Strawman. I don't care if the company that doesn't hire me fails, I care about getting a job.
 
  • #88


Borek said:
But they should reflect the effect. If not - what are they for?

They're an attempt to make it easy for a school to decide whether it's going to grant a diploma and certify the student as educated. The entire exercise boils down to a single pass / fail grade in the end... that's why I don't think it's really necessary for grading systems to be any more than approximately similar between courses and why I don't think that employers or graduate admissions programs should act as if grades are all that precise or perfectly fair.

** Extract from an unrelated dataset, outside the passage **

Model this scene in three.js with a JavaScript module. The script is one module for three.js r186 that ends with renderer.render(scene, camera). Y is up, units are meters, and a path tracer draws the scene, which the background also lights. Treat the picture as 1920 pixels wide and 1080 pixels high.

It would certainly be nice for students, as a feedback loop, if their grade could indicate the efficacy of their studying efforts down to the hundredth of a decimal point... but part of the learning process is to become capable of self-assessment - to become able to know what you know and figure out where your own understanding is inadequate and requires study. (In the case of your PhD chemist who can't do basic tasks, it seems as though some measure of self-assessment capability has escaped him or her.)
 
  • #89


Office_Shredder said:
Strawman. I don't care if the company that doesn't hire me fails, I care about getting a job.

It's not a strawman, it's a separate statement of fact. The point is, it's not going to affect you getting a job, because that's not what employers are looking at. You people are WAY too worried about grades, and especially OTHER people's grades. Life isn't always fair according everyone's individual definitions of fair. Get over it.
 
  • #90


I've been helping 'hiring' people for my 'company', the Air Force. The ability to learn data and tricks is nice, but what really counts is motivation, i ability to observe, analyse and conclude about things that are not in a textbook, taking initiatives, working independently, being stable, not getting upset easily and above all, being a team player.